Saved data entries

###

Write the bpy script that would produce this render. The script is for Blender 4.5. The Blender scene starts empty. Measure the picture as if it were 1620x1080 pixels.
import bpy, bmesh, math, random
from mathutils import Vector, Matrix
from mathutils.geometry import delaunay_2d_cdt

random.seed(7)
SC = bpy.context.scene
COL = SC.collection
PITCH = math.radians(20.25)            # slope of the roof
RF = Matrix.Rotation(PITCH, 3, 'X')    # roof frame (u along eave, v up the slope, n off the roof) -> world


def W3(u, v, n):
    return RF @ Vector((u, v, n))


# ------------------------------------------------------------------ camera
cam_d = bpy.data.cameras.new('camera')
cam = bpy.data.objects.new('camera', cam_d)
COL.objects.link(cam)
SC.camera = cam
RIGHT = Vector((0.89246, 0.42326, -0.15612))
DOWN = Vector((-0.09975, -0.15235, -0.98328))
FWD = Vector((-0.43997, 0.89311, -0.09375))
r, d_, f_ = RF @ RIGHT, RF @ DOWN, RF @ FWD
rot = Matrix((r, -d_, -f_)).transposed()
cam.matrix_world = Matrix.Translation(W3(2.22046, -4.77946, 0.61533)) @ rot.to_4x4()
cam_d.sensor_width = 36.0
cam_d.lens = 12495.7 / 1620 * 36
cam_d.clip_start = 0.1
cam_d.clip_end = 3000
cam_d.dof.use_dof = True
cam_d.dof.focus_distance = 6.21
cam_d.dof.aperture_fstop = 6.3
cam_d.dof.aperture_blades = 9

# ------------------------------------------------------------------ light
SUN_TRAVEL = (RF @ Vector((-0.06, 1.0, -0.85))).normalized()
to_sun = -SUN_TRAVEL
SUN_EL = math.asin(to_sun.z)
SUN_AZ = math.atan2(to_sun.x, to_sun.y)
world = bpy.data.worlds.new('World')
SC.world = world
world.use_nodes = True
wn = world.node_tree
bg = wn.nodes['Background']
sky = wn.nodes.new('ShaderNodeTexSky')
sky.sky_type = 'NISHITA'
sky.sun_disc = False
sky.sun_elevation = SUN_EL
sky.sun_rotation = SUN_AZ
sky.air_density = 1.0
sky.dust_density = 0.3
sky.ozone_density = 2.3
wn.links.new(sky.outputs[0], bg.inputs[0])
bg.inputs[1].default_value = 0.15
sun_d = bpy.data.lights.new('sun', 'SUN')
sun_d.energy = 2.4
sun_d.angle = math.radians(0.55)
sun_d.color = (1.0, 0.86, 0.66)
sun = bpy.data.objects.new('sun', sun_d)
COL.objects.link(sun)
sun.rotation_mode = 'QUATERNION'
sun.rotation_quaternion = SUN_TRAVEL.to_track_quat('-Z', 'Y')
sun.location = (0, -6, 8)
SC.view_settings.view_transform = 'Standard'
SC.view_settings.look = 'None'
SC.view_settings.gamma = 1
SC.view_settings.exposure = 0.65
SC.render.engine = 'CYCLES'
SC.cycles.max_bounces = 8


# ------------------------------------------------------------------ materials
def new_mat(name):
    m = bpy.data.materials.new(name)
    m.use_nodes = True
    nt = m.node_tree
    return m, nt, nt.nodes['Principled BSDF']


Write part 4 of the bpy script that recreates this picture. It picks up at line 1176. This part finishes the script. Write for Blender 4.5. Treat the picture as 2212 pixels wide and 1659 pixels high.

###

**Stated problem**. Beginning at the top of the data, extract each line through the line containing "return RF @ Vector((u, v, n))" and return those lines exactly, with nothing added.

**Solution for this problem**.
Write the bpy script that would produce this render. The script is for Blender 4.5. The Blender scene starts empty. Measure the picture as if it were 1620x1080 pixels.
import bpy, bmesh, math, random
from mathutils import Vector, Matrix
from mathutils.geometry import delaunay_2d_cdt

random.seed(7)
SC = bpy.context.scene
COL = SC.collection
PITCH = math.radians(20.25)            # slope of the roof
RF = Matrix.Rotation(PITCH, 3, 'X')    # roof frame (u along eave, v up the slope, n off the roof) -> world


def W3(u, v, n):
    return RF @ Vector((u, v, n))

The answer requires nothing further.